Misoginia, sessismo, razzismo, omofobia, culto della violenza. I suoi contenuti incarnano il peggio della società, eppure è una webstar. Chi è?
Convinzioni a dir poco reazionarie in ambito sociale, un utilizzo dei social media decisamente spregiudicato. E un pauroso numero di clic, una preoccupante parte dei quale di apprezzamento. È Andrew Tate, l’ultima incarnazione del male social. Il cörsivœ non lo parla, ma è altamente probabile che la professoressa Elisa Esposito fra le sue mani farebbe una brutta fine. E no, stavolta non siamo nell’ambito della parodia, della comicità, volontaria o involontaria che sia.
Trentacinquenne, e già questo è atipico per il canale (TikTok) sul quale è esploso negli ultimi mesi, è un ex kickboxer di nazionalità statunitense e britannica. Nelle clip che pubblica posa accanto ad auto da corsa super costose, armi, vantandosi di essere un playboy. E fin qui niente di diverso rispetto alla miriade di trapper che affollano il sottobosco musicale dell’Occidente. Con una differenza considerevole: quest’ultimi esaltano il consumismo più spinto in reazione a un, vero o presunto, passato difficile. Non c’è traccia di riscatto sociale nei contenuti di Tate invece, ma puro esibizionismo mascherato da ‘life coaching’ per veri uomini.

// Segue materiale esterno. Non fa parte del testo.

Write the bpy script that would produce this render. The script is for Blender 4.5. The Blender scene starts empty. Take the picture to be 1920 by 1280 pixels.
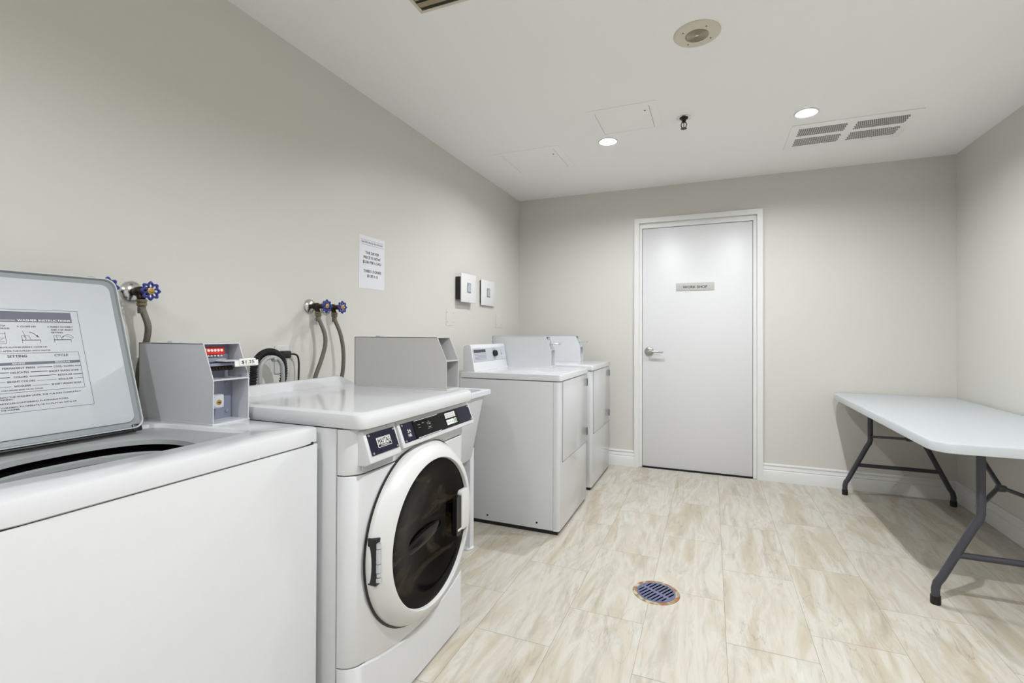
import bpy, bmesh, math, random
from mathutils import Vector, Matrix
scene = bpy.context.scene
# ------------------------------------------------------------------ camera
F_PX, YAW, PITCH, ROLL, V0 = 906.64, 0.3901, 0.0064, 0.0032, 617.72
CAM = Vector((1.7773, -4.5, 1.2117))
fw = Vector((-math.sin(YAW)*math.cos(PITCH), math.cos(YAW)*math.cos(PITCH), math.sin(PITCH)))
r0 = Vector((math.cos(YAW), math.sin(YAW), 0)); u0 = r0.cross(fw)
rt = r0*math.cos(ROLL)+u0*math.sin(ROLL); up = u0*math.cos(ROLL)-r0*math.sin(ROLL)
cd = bpy.data.cameras.new('camera'); cam = bpy.data.objects.new('camera', cd)
scene.collection.objects.link(cam)
cam.matrix_world = Matrix(((rt.x, up.x, -fw.x, CAM.x), (rt.y, up.y, -fw.y, CAM.y), (rt.z, up.z, -fw.z, CAM.z), (0, 0, 0, 1)))
cd.sensor_width = 36; cd.lens = F_PX*36/1920; cd.shift_y = (V0-640)/1920; cd.clip_start = 0.02
scene.camera = cam
# ------------------------------------------------------------------ world, exposure, lamps
wd = bpy.data.worlds.new('world'); scene.world = wd; wd.use_nodes = True
wd.node_tree.nodes['Background'].inputs[0].default_value = (0.9, 0.95, 1, 1)
wd.node_tree.nodes['Background'].inputs[1].default_value = 0.05
vs = scene.view_settings
vs.view_transform = 'Standard'; vs.look = 'None'; vs.gamma = 1; vs.use_curve_mapping = False
vs.exposure = 0.0
LAMP = 3250.0            # radiance of each downlight bulb
W, H, YF = 3.437, 2.528, -6.6      # room width, height, wall behind the camera
DOWNLIGHTS = [(1.123, -1.185, 0.95), (2.303, -1.178, 0.9), (1.123, -3.12, 1.3), (2.303, -3.28, 2.1), (1.123, -5.35, 0.95), (2.303, -5.35, 0.95)]  # last two are unseen lamps added behind the camera for frontal fill

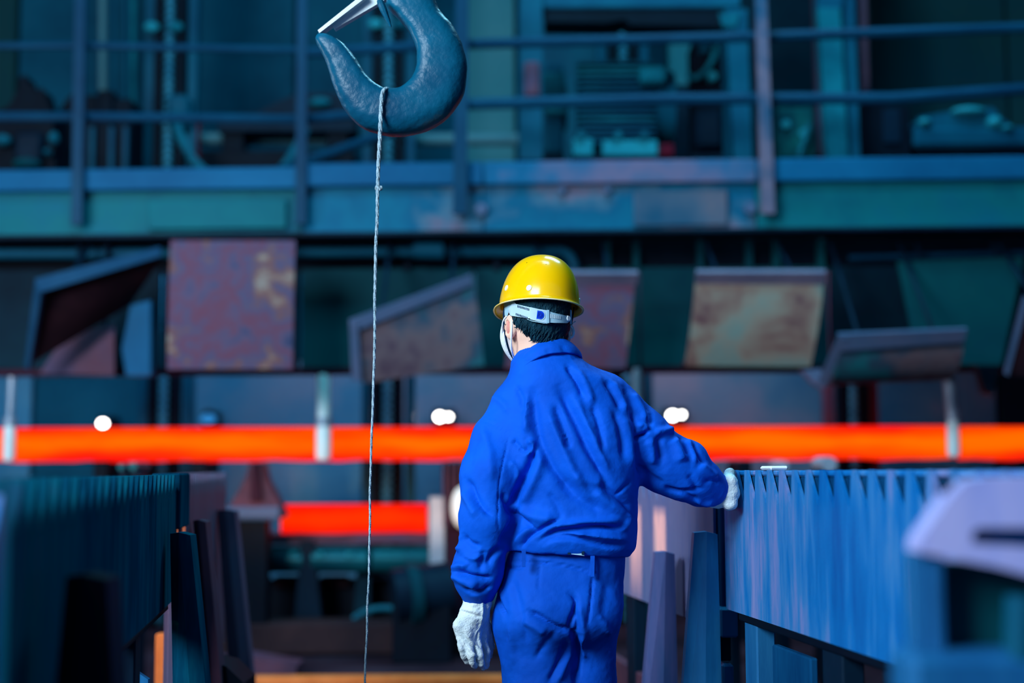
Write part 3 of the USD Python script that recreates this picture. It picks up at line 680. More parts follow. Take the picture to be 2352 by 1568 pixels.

Contenuti che fanno rabbrividire. Le donne vanno picchiate, dice nei suoi video, definendole con i peggiori epiteti. Non va permesso loro di uscire, né di andare in vacanza, né di guidare. Per dar credito alle sue farneticazioni cita episodi del proprio vissuto. In un video insulta pesantemente una ex che lo aveva accusato di averla tradita, aggiungendo che andrebbe presa per il collo e riempita di botte. Ha dichiarato che le vittime di stupri dovrebbero assumersi la propria parte di responsabilità. In pieno scandalo #MeToo.
Inutile sperare che dietro a contenuti tanto sgradevoli ci sia ‘solo’ un personaggio. Questo il bilancio degli ultimi anni dell’ex campione del mondo nella vita ‘reale’: espulso da un reality show a causa di un video nel quale picchia una donna con la cintura («era solo un gioco», si giustifica); bannato da Twitter per post razzisti e omofobi; indagato, sebbene le accuse non siano sfociate in condanne, per violenza sulle donne. Lo scorso aprile, la polizia rumena trova nella sua casa nel Paese balcanico, dove si è nel frattempo trasferito, due donne, nell’ambito di un’indagine sulla tratta di esseri umani e sullo stupro.
La ciliegina su una torta già di per sé indigesta è l’enorme visibilità raggiunta. Più di 11,6 miliardi di visualizzazioni su TikTok ne hanno fatto la persona più ricercata in assoluto nel mese di luglio su Google. Questo, anche perché sono sorte una marea di fanpage che ne ripropongono le controverse foto, video e dichiarazioni. Ad averlo eletto proprio idolo, secondo la stampa d’Oltremanica, sarebbero soprattutto maschi adolescenti o poco più. Tra questi, migliaia di membri della sua Hustler’s University, comunità a pagamento attiva nel business delle criptovalute. Un fedele esercito, alla base del suo rapido successo: i suoi seguaci, tramite account fake e inondando la rete con le sue clip più provocatorie, avrebbero trovato il modo per "manipolare gli algoritmi", secondo gli esperti.
Definito un "pericolo per la radicalizzazione dei giovani maschi" da numerose associazioni femminili che ne richiedono il divieto sui social, Tate incarna una muscolosa offensiva marketing studiata a tavolino volta al proprio tornaconto personale, sfruttando le personalità in formazione dei giovanissimi con discorsi da censurare con fermezza. L’ultima, pericolosa, distorsione del mondo influencer.